* _SET TASK_:
Starting at the first line of the data below, retype every line up to and including the one containing "COL = scene.collection".

* _COLLECTED DATA_:
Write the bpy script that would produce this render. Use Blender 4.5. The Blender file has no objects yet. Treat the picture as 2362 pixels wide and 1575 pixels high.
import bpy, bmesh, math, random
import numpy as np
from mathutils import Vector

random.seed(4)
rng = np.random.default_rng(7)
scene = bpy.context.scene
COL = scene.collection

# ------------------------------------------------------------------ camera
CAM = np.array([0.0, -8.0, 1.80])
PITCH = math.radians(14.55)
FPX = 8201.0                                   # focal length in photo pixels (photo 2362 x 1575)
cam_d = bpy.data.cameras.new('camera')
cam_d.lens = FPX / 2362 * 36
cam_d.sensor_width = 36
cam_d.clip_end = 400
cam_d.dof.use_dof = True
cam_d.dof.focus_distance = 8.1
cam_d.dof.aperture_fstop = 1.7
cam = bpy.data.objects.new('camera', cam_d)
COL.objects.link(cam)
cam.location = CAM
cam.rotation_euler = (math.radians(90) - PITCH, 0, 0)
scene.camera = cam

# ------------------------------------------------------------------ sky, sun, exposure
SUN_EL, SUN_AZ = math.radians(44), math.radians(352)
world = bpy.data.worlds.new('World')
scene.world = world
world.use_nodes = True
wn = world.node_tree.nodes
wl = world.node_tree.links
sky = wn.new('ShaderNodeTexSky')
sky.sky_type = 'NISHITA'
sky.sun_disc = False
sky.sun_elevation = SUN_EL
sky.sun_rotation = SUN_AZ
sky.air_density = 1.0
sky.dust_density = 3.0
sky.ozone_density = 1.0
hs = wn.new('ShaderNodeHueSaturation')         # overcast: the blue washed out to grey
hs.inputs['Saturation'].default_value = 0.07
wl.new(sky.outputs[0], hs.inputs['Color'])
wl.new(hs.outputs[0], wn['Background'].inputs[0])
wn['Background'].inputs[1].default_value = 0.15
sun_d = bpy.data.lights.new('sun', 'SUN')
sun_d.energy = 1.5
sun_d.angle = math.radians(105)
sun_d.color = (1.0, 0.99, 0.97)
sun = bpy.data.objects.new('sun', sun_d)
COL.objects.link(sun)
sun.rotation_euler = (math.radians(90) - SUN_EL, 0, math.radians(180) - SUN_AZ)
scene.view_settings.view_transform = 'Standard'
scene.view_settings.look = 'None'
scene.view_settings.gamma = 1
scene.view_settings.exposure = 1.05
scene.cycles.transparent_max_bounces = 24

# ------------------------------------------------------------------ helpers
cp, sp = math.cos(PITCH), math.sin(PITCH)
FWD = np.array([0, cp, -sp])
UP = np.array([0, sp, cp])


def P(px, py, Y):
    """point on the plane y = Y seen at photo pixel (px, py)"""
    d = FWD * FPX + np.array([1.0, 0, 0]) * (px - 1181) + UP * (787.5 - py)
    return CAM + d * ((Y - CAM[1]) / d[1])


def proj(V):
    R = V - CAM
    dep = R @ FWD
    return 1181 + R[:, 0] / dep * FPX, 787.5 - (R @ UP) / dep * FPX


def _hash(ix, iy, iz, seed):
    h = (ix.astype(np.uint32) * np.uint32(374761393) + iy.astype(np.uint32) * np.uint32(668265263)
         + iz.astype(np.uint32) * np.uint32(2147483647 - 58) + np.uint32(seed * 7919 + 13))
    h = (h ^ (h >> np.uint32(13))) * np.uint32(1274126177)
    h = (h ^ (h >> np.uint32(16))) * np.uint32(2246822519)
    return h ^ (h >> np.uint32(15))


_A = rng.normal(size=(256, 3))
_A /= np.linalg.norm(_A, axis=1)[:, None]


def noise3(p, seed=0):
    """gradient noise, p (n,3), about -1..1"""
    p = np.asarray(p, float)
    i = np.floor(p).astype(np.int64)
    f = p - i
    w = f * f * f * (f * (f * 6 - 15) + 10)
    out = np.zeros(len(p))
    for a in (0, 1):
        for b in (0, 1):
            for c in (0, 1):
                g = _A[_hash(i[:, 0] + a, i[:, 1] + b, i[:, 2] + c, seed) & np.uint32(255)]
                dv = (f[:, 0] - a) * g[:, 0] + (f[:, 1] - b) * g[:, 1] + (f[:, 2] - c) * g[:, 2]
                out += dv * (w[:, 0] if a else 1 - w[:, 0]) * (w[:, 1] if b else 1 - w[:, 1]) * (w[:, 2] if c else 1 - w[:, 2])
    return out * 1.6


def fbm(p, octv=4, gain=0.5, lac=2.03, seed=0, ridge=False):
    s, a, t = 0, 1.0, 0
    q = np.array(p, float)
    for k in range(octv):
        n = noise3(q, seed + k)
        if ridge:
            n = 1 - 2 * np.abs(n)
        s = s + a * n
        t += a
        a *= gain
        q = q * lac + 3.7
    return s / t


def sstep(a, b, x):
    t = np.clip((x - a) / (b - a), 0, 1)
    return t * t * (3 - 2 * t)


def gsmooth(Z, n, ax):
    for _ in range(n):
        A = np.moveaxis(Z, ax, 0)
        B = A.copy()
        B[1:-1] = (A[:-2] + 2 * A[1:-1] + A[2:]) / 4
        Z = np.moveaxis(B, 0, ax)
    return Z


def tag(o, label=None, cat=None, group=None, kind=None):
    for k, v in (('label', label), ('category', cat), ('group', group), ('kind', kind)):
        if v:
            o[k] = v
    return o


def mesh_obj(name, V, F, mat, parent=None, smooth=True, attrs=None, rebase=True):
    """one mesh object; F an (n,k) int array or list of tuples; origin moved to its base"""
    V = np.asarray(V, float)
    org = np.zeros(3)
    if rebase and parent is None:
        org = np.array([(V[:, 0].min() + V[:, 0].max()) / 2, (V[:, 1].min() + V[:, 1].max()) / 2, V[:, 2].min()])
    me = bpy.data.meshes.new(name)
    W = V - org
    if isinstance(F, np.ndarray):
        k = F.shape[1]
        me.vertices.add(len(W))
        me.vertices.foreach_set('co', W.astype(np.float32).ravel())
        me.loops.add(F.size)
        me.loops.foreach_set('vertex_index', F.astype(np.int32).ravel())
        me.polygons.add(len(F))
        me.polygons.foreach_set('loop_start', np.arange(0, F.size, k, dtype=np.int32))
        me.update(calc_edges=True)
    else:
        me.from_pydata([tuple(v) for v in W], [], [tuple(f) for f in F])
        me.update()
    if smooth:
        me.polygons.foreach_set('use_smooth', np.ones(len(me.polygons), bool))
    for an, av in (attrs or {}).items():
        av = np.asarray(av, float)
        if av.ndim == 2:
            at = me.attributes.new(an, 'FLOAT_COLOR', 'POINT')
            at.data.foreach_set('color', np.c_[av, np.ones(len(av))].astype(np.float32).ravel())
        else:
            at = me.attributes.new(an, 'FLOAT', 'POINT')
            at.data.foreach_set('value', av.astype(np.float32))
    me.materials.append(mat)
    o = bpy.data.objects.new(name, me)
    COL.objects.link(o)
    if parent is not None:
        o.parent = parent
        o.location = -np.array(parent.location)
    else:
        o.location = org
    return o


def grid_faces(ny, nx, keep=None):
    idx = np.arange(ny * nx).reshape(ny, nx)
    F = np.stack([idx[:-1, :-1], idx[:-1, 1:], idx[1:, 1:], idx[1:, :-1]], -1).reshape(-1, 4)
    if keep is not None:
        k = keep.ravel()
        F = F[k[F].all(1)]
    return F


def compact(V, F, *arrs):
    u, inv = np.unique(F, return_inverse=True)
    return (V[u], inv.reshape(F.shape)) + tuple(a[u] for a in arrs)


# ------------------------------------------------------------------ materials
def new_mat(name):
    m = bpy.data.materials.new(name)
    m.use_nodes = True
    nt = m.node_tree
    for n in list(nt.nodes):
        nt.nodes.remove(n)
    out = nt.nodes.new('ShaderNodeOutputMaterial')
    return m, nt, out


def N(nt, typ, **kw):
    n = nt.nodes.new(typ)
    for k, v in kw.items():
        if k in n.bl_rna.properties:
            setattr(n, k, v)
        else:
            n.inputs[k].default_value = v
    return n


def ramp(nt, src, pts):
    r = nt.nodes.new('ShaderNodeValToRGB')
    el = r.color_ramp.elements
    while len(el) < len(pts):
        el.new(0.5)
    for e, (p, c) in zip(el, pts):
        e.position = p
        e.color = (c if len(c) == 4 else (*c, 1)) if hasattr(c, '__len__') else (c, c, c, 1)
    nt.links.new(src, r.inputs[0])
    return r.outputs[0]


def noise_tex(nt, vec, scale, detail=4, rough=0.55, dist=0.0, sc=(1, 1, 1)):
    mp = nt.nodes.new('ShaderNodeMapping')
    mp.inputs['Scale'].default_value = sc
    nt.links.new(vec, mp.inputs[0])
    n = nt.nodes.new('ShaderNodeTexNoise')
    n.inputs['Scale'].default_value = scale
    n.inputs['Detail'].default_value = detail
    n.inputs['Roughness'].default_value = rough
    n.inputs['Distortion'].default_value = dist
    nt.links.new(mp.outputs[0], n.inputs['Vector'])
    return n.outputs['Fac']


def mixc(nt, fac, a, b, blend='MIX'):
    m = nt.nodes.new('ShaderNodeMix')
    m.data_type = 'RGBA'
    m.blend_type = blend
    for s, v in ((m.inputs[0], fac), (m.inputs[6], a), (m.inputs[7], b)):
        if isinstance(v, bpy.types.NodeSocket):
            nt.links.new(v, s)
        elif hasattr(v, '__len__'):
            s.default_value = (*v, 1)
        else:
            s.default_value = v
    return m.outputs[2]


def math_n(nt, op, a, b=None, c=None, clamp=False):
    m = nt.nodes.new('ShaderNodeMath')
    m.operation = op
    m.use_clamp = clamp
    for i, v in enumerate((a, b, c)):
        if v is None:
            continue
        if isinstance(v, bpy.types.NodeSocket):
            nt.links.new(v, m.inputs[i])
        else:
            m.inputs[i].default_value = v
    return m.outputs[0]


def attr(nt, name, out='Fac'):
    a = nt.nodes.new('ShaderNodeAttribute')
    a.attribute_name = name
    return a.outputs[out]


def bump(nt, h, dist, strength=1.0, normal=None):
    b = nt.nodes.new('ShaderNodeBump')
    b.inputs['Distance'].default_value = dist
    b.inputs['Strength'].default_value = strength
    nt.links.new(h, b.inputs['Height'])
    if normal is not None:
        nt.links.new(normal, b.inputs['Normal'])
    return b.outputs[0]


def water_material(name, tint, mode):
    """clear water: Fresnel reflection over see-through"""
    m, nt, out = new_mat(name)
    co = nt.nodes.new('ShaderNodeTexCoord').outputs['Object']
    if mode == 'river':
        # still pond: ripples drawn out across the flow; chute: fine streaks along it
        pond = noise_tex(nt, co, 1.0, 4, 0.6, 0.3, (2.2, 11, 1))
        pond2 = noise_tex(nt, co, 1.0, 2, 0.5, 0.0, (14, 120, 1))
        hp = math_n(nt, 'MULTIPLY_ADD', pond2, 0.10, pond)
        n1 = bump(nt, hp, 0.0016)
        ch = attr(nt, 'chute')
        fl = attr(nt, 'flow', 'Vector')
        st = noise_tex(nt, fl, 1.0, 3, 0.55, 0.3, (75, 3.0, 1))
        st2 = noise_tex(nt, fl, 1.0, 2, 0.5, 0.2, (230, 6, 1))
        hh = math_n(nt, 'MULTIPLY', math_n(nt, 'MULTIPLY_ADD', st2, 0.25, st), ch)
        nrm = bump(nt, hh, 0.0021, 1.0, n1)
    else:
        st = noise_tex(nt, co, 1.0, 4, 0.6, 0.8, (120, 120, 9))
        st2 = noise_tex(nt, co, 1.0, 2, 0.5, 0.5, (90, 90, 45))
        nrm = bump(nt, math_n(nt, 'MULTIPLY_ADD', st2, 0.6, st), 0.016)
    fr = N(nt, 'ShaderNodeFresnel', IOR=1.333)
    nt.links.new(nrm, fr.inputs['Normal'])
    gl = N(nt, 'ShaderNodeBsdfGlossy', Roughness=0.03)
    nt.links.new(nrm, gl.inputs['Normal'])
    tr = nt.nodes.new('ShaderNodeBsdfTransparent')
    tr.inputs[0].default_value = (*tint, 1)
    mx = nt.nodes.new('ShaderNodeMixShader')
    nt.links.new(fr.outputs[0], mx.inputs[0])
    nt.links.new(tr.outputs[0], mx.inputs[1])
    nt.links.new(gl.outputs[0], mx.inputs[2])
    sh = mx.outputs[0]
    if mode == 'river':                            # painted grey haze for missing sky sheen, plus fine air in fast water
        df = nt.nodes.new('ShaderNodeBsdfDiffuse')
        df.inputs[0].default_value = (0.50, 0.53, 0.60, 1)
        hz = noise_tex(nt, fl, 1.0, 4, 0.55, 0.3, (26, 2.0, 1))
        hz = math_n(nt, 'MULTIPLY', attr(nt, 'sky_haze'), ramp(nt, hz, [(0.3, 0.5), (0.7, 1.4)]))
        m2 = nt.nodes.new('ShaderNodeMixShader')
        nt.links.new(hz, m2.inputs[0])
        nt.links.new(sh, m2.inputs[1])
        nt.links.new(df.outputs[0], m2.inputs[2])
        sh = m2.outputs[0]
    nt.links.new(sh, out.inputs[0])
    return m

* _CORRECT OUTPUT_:
Write the bpy script that would produce this render. Use Blender 4.5. The Blender file has no objects yet. Treat the picture as 2362 pixels wide and 1575 pixels high.
import bpy, bmesh, math, random
import numpy as np
from mathutils import Vector

random.seed(4)
rng = np.random.default_rng(7)
scene = bpy.context.scene
COL = scene.collection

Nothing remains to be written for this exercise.